Legitimising Racism

2016-03-26T23:34:21+05:00

The world was shocked to discover that Nobel laureate Aung San Suu Kyi expressed her dislike at being interviewed by a Muslim in recent interview when it went off air. This was revealed in the recently released book, ‘The Lady and the Generals: Aung San Suu Kyi and Burma’s Struggle for Freedom’ by Peter Popham. The most unpleasant thing about this was not the bigoted opinion itself, but that the person who stated this has been heralded as a progressive liberal across the world.

After fifteen years under house arrest, the past five years have seen Suu Kyi’s popularity rise immensely in Myanmar. Aung San Suu Kyi’s comment reeks of racism, but is not surprising in the least. Her indifference towards the plight of the Rohingya Muslims is displayed by her refusal to issue a statement in their support to show solidarity. The fact that she refuses to endorse reports from organisations such as the Human Rights Watch that clearly point the finger at the Buddhists in the Arakan state for persecuting Muslims is clear evidence of leaders looking the other way while a minority is being marginalised. Suu Kyi is a widely popular leader in Burma, where roughly 90 percent of the population is Buddhist.

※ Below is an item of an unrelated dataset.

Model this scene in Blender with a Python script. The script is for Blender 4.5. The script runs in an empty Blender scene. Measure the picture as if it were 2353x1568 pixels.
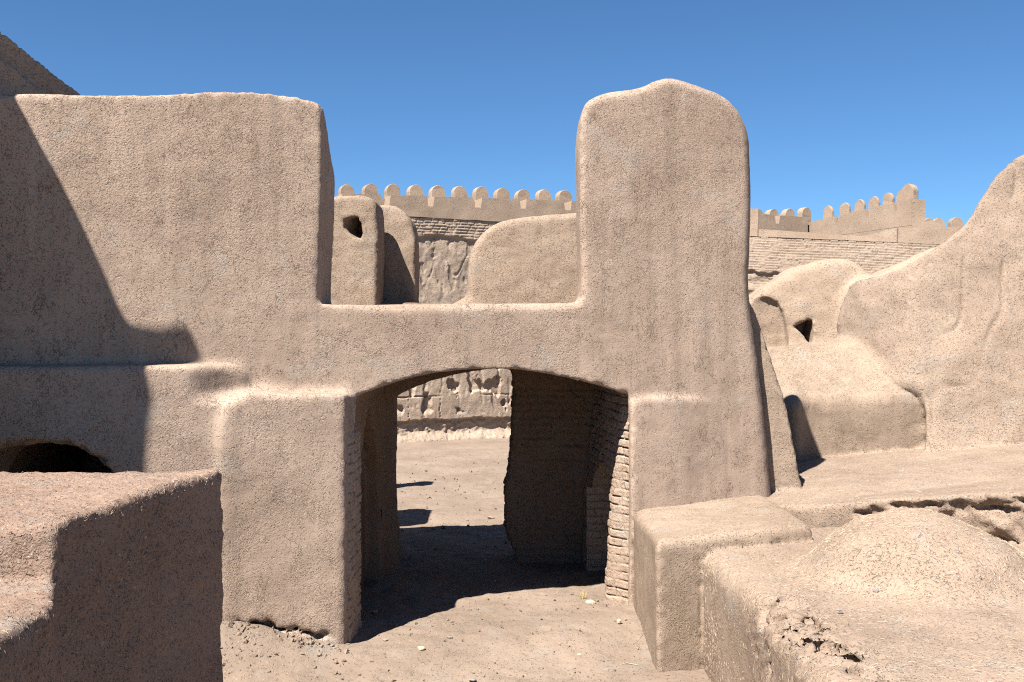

What is happening in Myanmar should be universally condemned, just like attacks in Brussels or Paris have been denounced by all and sundry. The matter at hand concerns human lives, and it does not matter whether those lives are those of the Rohingya Muslims or anyone else. Suu Kyi needs to condemn the injustice because over 140000 Muslims have been displaced since hatred against them began to spread in Burma. The government only looks on silently, and it seems that this is not likely to change even with Suu Kyi’s ascent to Minister in the new cabinet.

It is important to remember the consequences of hatred in division along ethnic, racial or religious lines. The fractures that have been created in the global community, with rising Islamaphobia in the west and resulting the increasing anti-west sentiment in the Muslim world have already wrought immense damage. Meanwhile, while Pope Francis’ ceremony to wash the feet of migrants was a symbolic gesture aimed at gaining positive publicity, it spread the message of tolerance at a time when it was desperately needed. There is a need for the international community to realise the real damage caused by divisive politics, and forsake them for the common good.